Results are only viewable after voting.
If Republicans sign Civil Rights and Democrats are no different either (maybe more pro-Civil Rights Democrats become President), how do you think will DC and Maryland vote?
 
I ask for clarification.

Like Republicans sign the Civil Rights Act, but Democrats don't get led by a neo-racist like George Wallace in New Deal Coalition Retained.

For example, Nixon signs Civil Rights in 1964. By 1968, Hubert Humphrey wins the Presidency over the Republican. Both are pro-Civil Rights.

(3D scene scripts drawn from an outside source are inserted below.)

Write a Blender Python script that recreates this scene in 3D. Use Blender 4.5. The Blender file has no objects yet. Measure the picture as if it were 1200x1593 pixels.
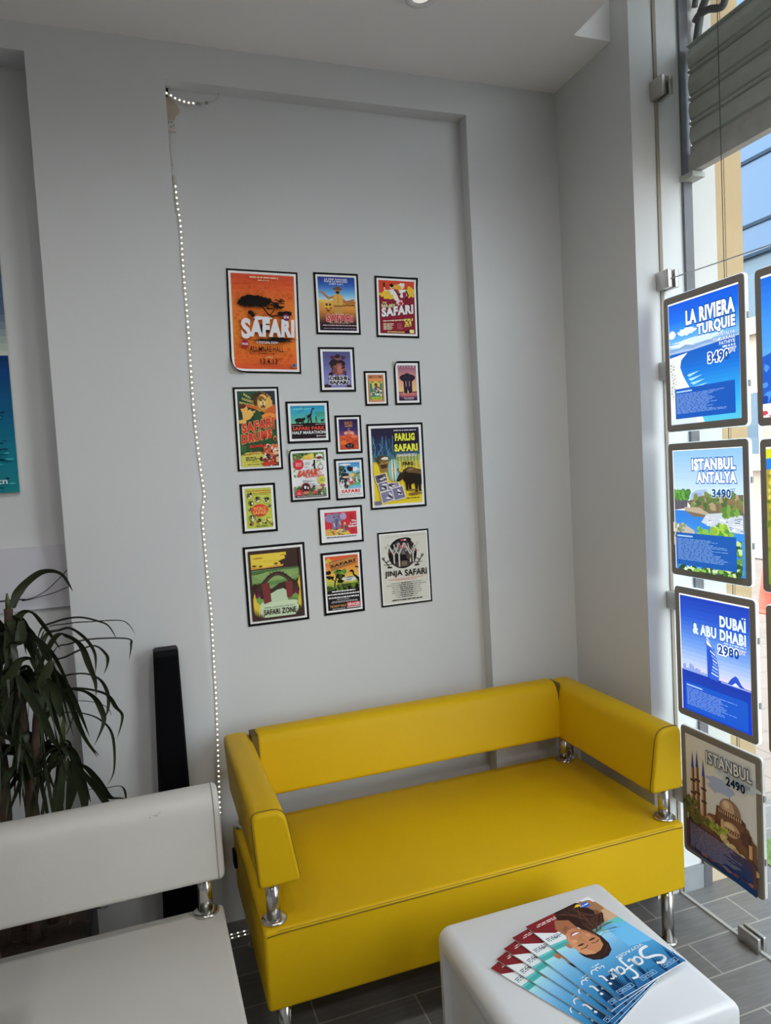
import bpy, bmesh, math, random
from mathutils import Vector, Matrix
C = bpy.context.scene.collection
sc = bpy.context.scene
PI = math.pi
# ------------------------------------------------------------------ camera, world, sun, exposure
F_PX, ROLL, PITCH, YAW = 1116.78, -0.0562935, -0.0607521, 0.3310624
def make_camera():
    cy, sy = math.cos(YAW), math.sin(YAW)
    fwd = Vector((sy*math.cos(PITCH), cy*math.cos(PITCH), math.sin(PITCH)))
    right = Vector((cy, -sy, 0)); up = right.cross(fwd)
    r = math.cos(ROLL)*right + math.sin(ROLL)*up
    u = -math.sin(ROLL)*right + math.cos(ROLL)*up
    m = Matrix((r, u, -fwd)).transposed().to_4x4(); m.translation = (0, 0, 1.6)
    cd = bpy.data.cameras.new('camera'); co = bpy.data.objects.new('camera', cd); C.objects.link(co)
    cd.sensor_fit = 'HORIZONTAL'; cd.sensor_width = 36; cd.lens = F_PX/1200*36; cd.clip_start = .02
    co.matrix_world = m; sc.camera = co
make_camera()
sc.view_settings.view_transform = 'Standard'; sc.view_settings.look = 'None'
sc.view_settings.gamma = 1; sc.view_settings.use_curve_mapping = False
sc.view_settings.exposure = 0.2
sc.cycles.use_denoising = True
sc.cycles.max_bounces = 10; sc.cycles.diffuse_bounces = 6; sc.cycles.transparent_max_bounces = 16
sc.cycles.sample_clamp_indirect = 6
SKY, SUN, LAMP = 5.8, 1.3, 22.0
w = bpy.data.worlds.new('sky'); sc.world = w; w.use_nodes = True
bg = w.node_tree.nodes['Background']; bg.inputs[0].default_value = (.86, .94, 1.0, 1); bg.inputs[1].default_value = SKY
sd = bpy.data.lights.new('sun', 'SUN'); sd.energy = SUN; sd.angle = .02; sd.color = (1, .95, .86)
so = bpy.data.objects.new('sun', sd); C.objects.link(so)
so.rotation_euler = Vector((.62, .12, -.77)).to_track_quat('-Z', 'Y').to_euler()
# ------------------------------------------------------------------ helpers
def lin(c):
    c /= 255.
    return c/12.92 if c <= .04045 else ((c+.055)/1.055)**2.4
def hexc(h):
    h = h.lstrip('#'); return tuple(lin(int(h[i:i+2], 16)) for i in (0, 2, 4))
_M = {}
def mat(name, col, rough=.5, metal=0., noise=0., nscale=20., bump=0., bscale=200., emit=None, spec=.5, coat=0.):
    if name in _M: return _M[name]
    m = bpy.data.materials.new(name); m.use_nodes = True; nt = m.node_tree; b = nt.nodes['Principled BSDF']
    if isinstance(col, str): col = hexc(col)
    b.inputs['Base Color'].default_value = (*col, 1); b.inputs['Roughness'].default_value = rough
    b.inputs['Metallic'].default_value = metal; b.inputs['Specular IOR Level'].default_value = spec
    b.inputs['Coat Weight'].default_value = coat
    if noise or bump:
        tc = nt.nodes.new('ShaderNodeTexCoord')
    if noise:
        n = nt.nodes.new('ShaderNodeTexNoise'); n.inputs['Scale'].default_value = nscale; n.inputs['Detail'].default_value = 5
        nt.links.new(tc.outputs['Object'], n.inputs['Vector'])
        mx = nt.nodes.new('ShaderNodeMix'); mx.data_type = 'RGBA'
        mx.inputs[6].default_value = (*[c*(1-noise) for c in col], 1); mx.inputs[7].default_value = (*[min(1, c*(1+noise)) for c in col], 1)
        nt.links.new(n.outputs['Fac'], mx.inputs[0]); nt.links.new(mx.outputs[2], b.inputs['Base Color'])
    if bump:
        n2 = nt.nodes.new('ShaderNodeTexNoise'); n2.inputs['Scale'].default_value = bscale
        nt.links.new(tc.outputs['Object'], n2.inputs['Vector'])
        bp = nt.nodes.new('ShaderNodeBump'); bp.inputs['Strength'].default_value = bump; bp.inputs['Distance'].default_value = .002
        nt.links.new(n2.outputs['Fac'], bp.inputs['Height']); nt.links.new(bp.outputs[0], b.inputs['Normal'])
    if emit is not None:
        b.inputs['Emission Color'].default_value = (*(hexc(emit[0]) if isinstance(emit[0], str) else emit[0]), 1)
        b.inputs['Emission Strength'].default_value = emit[1]
    _M[name] = m; return m
class MB:
    """collects faces with materials"""
    def __init__(s): s.v = []; s.f = []; s.m = []; s.sm = []
    def add(s, verts, faces, m, smooth=False):
        o = len(s.v); s.v += [tuple(v) for v in verts]
        for f in faces: s.f.append([i+o for i in f]); s.m.append(m); s.sm.append(smooth)
    def from_bm(s, bm, m, smooth=False):
        bm.verts.index_update()
        s.add([v.co[:] for v in bm.verts], [[v.index for v in f.verts] for f in bm.faces], m, smooth); bm.free()
    def box(s, x0, x1, y0, y1, z0, z1, m, bev=0., seg=3, smooth=None):
        bm = bmesh.new(); bmesh.ops.create_cube(bm, size=1)
        for v in bm.verts: v.co = ((x0+x1)/2+v.co.x*(x1-x0), (y0+y1)/2+v.co.y*(y1-y0), (z0+z1)/2+v.co.z*(z1-z0))
        if bev: bmesh.ops.bevel(bm, geom=bm.edges[:], offset=bev, segments=seg, profile=.5, affect='EDGES')
        s.from_bm(bm, m, bool(bev) if smooth is None else smooth)
    def prism(s, pts, axis, a0, a1, m, bev=0., seg=3, smooth=None):
        """pts: 2D outline in the two other axes (order xy, xz or yz)"""
        def P(p, a): return {'x': (a, p[0], p[1]), 'y': (p[0], a, p[1]), 'z': (p[0], p[1], a)}[axis]
        bm = bmesh.new(); n = len(pts)
        A = [bm.verts.new(P(p, a0)) for p in pts]; B = [bm.verts.new(P(p, a1)) for p in pts]
        bm.faces.new(A); bm.faces.new(B[::-1])
        for i in range(n): bm.faces.new((A[i], B[i], B[(i+1) % n], A[(i+1) % n]))
        bmesh.ops.recalc_face_normals(bm, faces=bm.faces[:])
        if bev: bmesh.ops.bevel(bm, geom=bm.edges[:], offset=bev, segments=seg, profile=.5, affect='EDGES')
        s.from_bm(bm, m, bool(bev) if smooth is None else smooth)
    def lathe(s, prof, c, m, n=24):
        """prof: (r,z) list around a vertical axis at c"""
        V = []; Fc = []
        for r, z in prof:
            for k in range(n): a = 2*PI*k/n; V.append((c[0]+r*math.cos(a), c[1]+r*math.sin(a), c[2]+z))
        for i in range(len(prof)-1):
            for k in range(n): Fc.append((i*n+k, i*n+(k+1) % n, (i+1)*n+(k+1) % n, (i+1)*n+k))
        Fc.append(list(range(n))[::-1]); Fc.append([(len(prof)-1)*n+k for k in range(n)])
        s.add(V, Fc, m, True)
    def tube(s, pts, r, m, n=8, closed=False):
        pts = [Vector(p) for p in pts]; V = []; Fc = []; N = len(pts); ref = None
        for i, p in enumerate(pts):
            if closed: t = pts[(i+1) % N]-pts[i-1]
            else: t = pts[min(i+1, N-1)]-pts[max(i-1, 0)]
            t.normalize()
            if ref is None: ref = Vector((0, 0, 1)) if abs(t.z) < .9 else Vector((1, 0, 0))
            u = (ref-t*ref.dot(t)).normalized(); w_ = t.cross(u); ref = u
            rr = r[i] if isinstance(r, (list, tuple)) else r
            for k in range(n): a = 2*PI*k/n; V.append(p+rr*(math.cos(a)*u+math.sin(a)*w_))
        for i in range(N if closed else N-1):
            j = (i+1) % N
            for k in range(n): Fc.append((i*n+k, i*n+(k+1) % n, j*n+(k+1) % n, j*n+k))
        if not closed: Fc.append(list(range(n))[::-1]); Fc.append([(N-1)*n+k for k in range(n)])
        s.add(V, Fc, m, True)
    def obj(s, name, parent=None, base=True):
        me = bpy.data.meshes.new(name); vs = s.v
        if parent is not None:
            off = Vector(parent['_o']); vs = [Vector(v)-off for v in vs]; loc = None
        elif base:
            xs, ys, zs = zip(*vs); loc = Vector(((min(xs)+max(xs))/2, (min(ys)+max(ys))/2, min(zs))); vs = [Vector(v)-loc for v in vs]
        else: loc = Vector((0, 0, 0))
        me.from_pydata([tuple(v) for v in vs], [], s.f)
        ms = []
        for m in s.m:
            if m not in ms: ms.append(m); me.materials.append(m)
        idx = {m: i for i, m in enumerate(ms)}
        for p, m, sm in zip(me.polygons, s.m, s.sm): p.material_index = idx[m]; p.use_smooth = sm
        me.update()
        o = bpy.data.objects.new(name, me); C.objects.link(o)
        if parent is not None: o.parent = parent; o['_o'] = parent['_o']
        else: o.location = loc; o['_o'] = tuple(loc)
        return o
def thing(name, label, cat, loc, group=None):
    o = bpy.data.objects.new(name, None); C.objects.link(o); o.location = loc; o['_o'] = tuple(loc)
    o.empty_display_size = .1
    o['label'] = label; o['category'] = cat
    if group: o['group'] = group
    return o
def tag(o, label, cat, group=None):
    o['label'] = label; o['category'] = cat
    if group: o['group'] = group
    return o
def struct(o): o['kind'] = 'structure'; return o
def smooth_path(pts, k=6):
    P = [Vector(p) for p in pts]; out = []
    for i in range(len(P)-1):
        p0, p1, p2, p3 = P[max(i-1, 0)], P[i], P[i+1], P[min(i+2, len(P)-1)]
        for j in range(k):
            t = j/k
            out.append(.5*((2*p1)+(p2-p0)*t+(2*p0-5*p1+4*p2-p3)*t*t+(3*p1-p0-3*p2+p3)*t**3))
    out.append(P[-1]); return out
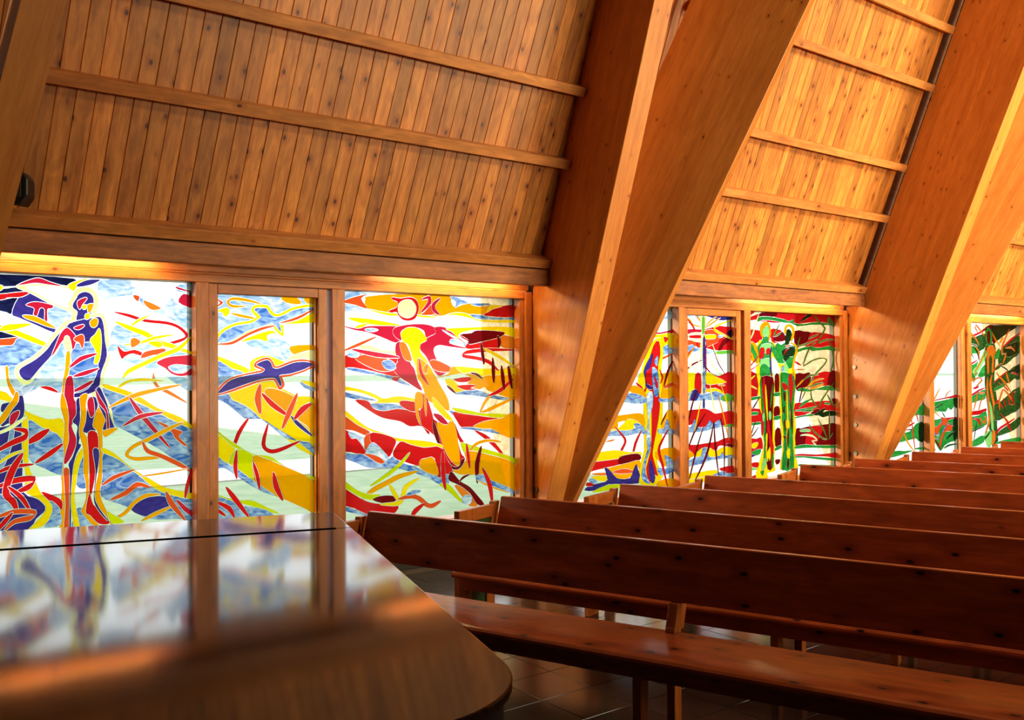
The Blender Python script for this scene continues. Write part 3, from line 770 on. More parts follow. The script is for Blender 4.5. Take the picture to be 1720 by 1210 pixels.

In this ATL 1968 election after Republicans sign Civil Rights, how will D.C. and Maryland vote? Will they be solidly Republican, slightly Republican, slightly Democratic or swing?
 
Maryland will be swing territory, IMO, with the Democrats split on the short term (extending the circumstances around the 1966 gubernatorial election to a wider application). Old school Marylanders, especially on the Eastern Shore, might as well have been from Mississippi given their attitudes on race at the time (indeed, many affected Dixie accents you could cut with a saw). They'd be just about neck-and-neck with more progressive elements around Baltimore and the surrounding counties (see, for example, Hyman Pressman as a leader) in the Democrat ranks. Republicans, led by Theodore McKeldin, Rogers Morton and (heaven help us all) Spiro Agnew would have the balance of voters. It would all depend on who's sore at whom when as to how any given state-wide results would go. Maryland would be one of the most difficult states to forecast at least on the short term. The thing is, with Maryland's long history of close relations with the Democrats (for as long as I've been alive, the Dems' primaries in MD have been tantamount to the general election), I can't see the state going Republican even mildly / even for a short term. And I say all this as someone who grew up in suburban Baltimore in the 1950s and 1960s.
 
That is certainly interesting. Blacks won't make it so Republican, eh?

How about Washington, DC? This is addressed to everyone now.